Quo vadis, Indie-Fan?

Ist demnächst eine ausgedehnte Städtereise über den ganzen Globus geplant? Doch wohin, wenn man die örtliche Szene nicht kennt? Der „Indie Travel Guide“ (Rockbuch, 19,90 Euro) kann helfen, die üblichen Touristenfallen zu umschiffen, Gleichgesinnte zu treffen und sich auf die Spuren seiner Lieblingsbands zu begeben. Denn zig hippe und auch ein paar weniger angesagte Gruppen stellen darin die urbanen Ansiedlungen vor, denen ihre Inspirationen entstammen, mit Tipps für alle Lebenslagen: die schönsten Plätze, Klamotten- und Plattenläden, Galerien und Museen, Restaurants, Clubs und Bars, illustriert durch private Schnappschüsse und selbstgezeichnete Karten oder Skizzen; nur wo man sein müdes Haupt nach all dem Sightseeing betten soll, erfährt man zumeist leider nicht.

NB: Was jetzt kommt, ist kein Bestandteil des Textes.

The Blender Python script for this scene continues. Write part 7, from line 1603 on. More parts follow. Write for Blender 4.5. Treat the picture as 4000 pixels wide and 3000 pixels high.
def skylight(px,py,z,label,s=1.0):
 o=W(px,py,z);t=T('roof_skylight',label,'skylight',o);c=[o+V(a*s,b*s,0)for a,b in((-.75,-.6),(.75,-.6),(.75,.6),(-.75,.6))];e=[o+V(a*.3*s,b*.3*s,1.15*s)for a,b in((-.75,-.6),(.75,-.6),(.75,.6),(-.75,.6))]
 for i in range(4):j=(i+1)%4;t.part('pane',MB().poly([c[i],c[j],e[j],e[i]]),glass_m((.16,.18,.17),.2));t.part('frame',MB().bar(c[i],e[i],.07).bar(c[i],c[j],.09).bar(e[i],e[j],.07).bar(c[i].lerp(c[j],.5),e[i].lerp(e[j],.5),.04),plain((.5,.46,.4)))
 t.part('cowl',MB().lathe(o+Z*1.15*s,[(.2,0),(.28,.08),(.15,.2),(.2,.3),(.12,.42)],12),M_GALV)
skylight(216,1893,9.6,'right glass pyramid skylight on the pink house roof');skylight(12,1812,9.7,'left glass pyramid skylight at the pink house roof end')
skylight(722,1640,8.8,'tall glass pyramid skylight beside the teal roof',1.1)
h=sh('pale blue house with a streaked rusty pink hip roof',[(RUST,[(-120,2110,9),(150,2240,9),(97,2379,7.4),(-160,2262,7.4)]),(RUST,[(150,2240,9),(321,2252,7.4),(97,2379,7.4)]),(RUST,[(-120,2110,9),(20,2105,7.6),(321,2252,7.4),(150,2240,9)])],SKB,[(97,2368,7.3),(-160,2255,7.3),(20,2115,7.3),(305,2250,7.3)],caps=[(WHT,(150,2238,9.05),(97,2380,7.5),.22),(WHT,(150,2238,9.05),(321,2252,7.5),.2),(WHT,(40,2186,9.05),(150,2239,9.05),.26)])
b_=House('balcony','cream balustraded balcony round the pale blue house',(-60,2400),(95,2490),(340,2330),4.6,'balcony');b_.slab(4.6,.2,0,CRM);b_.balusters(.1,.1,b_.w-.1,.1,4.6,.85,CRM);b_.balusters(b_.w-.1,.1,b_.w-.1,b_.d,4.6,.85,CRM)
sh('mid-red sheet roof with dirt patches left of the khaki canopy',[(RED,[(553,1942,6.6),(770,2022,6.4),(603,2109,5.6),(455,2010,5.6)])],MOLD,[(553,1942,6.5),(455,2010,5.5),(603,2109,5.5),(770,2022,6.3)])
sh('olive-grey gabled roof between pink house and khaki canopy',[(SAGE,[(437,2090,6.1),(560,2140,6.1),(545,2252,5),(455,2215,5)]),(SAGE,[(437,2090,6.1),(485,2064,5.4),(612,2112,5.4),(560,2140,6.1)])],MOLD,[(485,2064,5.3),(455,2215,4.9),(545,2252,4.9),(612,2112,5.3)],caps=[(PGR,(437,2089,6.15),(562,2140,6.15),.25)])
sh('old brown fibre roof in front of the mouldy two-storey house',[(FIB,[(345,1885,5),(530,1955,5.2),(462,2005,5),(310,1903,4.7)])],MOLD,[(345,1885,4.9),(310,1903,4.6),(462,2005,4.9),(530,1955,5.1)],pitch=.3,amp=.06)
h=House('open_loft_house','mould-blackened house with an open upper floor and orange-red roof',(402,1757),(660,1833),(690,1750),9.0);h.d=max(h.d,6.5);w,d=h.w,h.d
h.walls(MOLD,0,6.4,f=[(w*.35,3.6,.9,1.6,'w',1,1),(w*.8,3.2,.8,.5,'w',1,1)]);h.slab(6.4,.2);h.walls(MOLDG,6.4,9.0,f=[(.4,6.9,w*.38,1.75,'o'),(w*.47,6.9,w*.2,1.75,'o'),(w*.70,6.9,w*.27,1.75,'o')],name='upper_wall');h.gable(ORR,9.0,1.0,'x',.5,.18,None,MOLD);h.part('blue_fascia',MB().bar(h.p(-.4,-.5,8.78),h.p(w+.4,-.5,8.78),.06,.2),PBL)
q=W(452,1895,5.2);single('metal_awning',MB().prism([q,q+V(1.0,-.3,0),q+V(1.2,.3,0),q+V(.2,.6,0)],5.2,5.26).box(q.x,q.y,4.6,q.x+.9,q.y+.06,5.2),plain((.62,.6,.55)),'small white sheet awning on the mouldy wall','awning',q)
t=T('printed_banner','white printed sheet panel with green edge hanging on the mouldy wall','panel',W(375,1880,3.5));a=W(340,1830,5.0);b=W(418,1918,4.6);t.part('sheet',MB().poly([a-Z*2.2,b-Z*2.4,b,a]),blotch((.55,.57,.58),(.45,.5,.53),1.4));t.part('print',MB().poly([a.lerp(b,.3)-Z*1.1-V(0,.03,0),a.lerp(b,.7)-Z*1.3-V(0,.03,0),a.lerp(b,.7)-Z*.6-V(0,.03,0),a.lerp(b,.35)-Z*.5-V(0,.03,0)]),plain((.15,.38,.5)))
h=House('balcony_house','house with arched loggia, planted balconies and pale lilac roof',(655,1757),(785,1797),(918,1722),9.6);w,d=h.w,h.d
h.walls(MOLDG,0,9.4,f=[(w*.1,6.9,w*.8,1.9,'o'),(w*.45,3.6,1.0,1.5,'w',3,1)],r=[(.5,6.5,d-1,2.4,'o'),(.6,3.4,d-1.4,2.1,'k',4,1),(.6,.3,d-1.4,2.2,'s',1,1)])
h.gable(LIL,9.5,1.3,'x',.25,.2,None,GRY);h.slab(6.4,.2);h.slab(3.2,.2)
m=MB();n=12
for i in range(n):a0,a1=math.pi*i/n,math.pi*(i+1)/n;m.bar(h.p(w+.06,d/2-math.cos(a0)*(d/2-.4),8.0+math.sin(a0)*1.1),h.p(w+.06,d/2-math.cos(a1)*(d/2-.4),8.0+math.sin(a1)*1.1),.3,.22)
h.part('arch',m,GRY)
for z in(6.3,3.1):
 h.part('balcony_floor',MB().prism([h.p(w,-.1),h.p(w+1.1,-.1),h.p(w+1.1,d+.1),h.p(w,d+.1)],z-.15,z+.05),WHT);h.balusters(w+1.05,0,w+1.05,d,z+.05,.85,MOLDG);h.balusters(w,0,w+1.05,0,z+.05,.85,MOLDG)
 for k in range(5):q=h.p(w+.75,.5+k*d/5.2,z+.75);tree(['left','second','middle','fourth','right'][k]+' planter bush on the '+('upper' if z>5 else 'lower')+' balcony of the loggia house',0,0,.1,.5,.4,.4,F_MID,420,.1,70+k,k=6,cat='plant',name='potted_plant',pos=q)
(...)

Band 1 widmet sich „UK & Europa“, Band 2 führt im Titel etwas schwammig durch „Amerika & mehr“. Jenes „mehr“ umfasst Asien, Australien und Afrika, wobei diese Kontinente anscheinend – gesteht man der Auswahl der beiden fleißigen Herausgeber repräsentative Qualitäten zu – eher durch die Abwesenheit einer größeren Musikergemeinde glänzen. Dafür sind die anderen Schwerpunkte tatsächlich vielfältig und ausführlich, locken sie doch den vagabundierenden Anhänger des alternativen Rockgeschehens selbst bis in abgeschiedene Provinzen Englands, der USA und Kanadas. Dazu ist viel Wissenswertes und erfreulich Unsinniges zu erfahren. So ist es jederzeit ein Genuss, sich von Casey Wescott, Keyboarder der Fleet Foxes, durch Seattle geleiten zu lassen oder Norman Blakes Begeisterung für Glasgow Glauben zu schenken, wo der wahrscheinlich mit einem Pferdemagen ausgestattete Teenage Fanclub-Sänger das Haggis im „Cafe Gandolfi“ empfiehlt.

Wer seine persönlichen Heroen in einem Spektrum, das von Sonic Youth bis Architecture in Helsinki reicht, nicht vertreten sieht, dem sei schlichtweg eine andere Lesart empfohlen. Immerhin kann man diesen ungewöhnlichen Reiseführer auch zu Rate ziehen, wenn man wissen will, wie beispielsweise Tomte-Sänger Thees Uhlmann aus dem Wege zu gehen ist; der quatscht in seinem faden Berlin-Beitrag unentwegt über seine Freundin, die ihm offenbar bei der Kleiderwahl unter die Arme greifen muss. Trotz solch intimer Bekenntnisse und obzwar der „Indie Travel Guide“ teilweise so unübersichtlich ist wie die Musikszene selbst, stellt er einen unentbehrlichen Ratgeber für den reisefreudigen Rocker dar.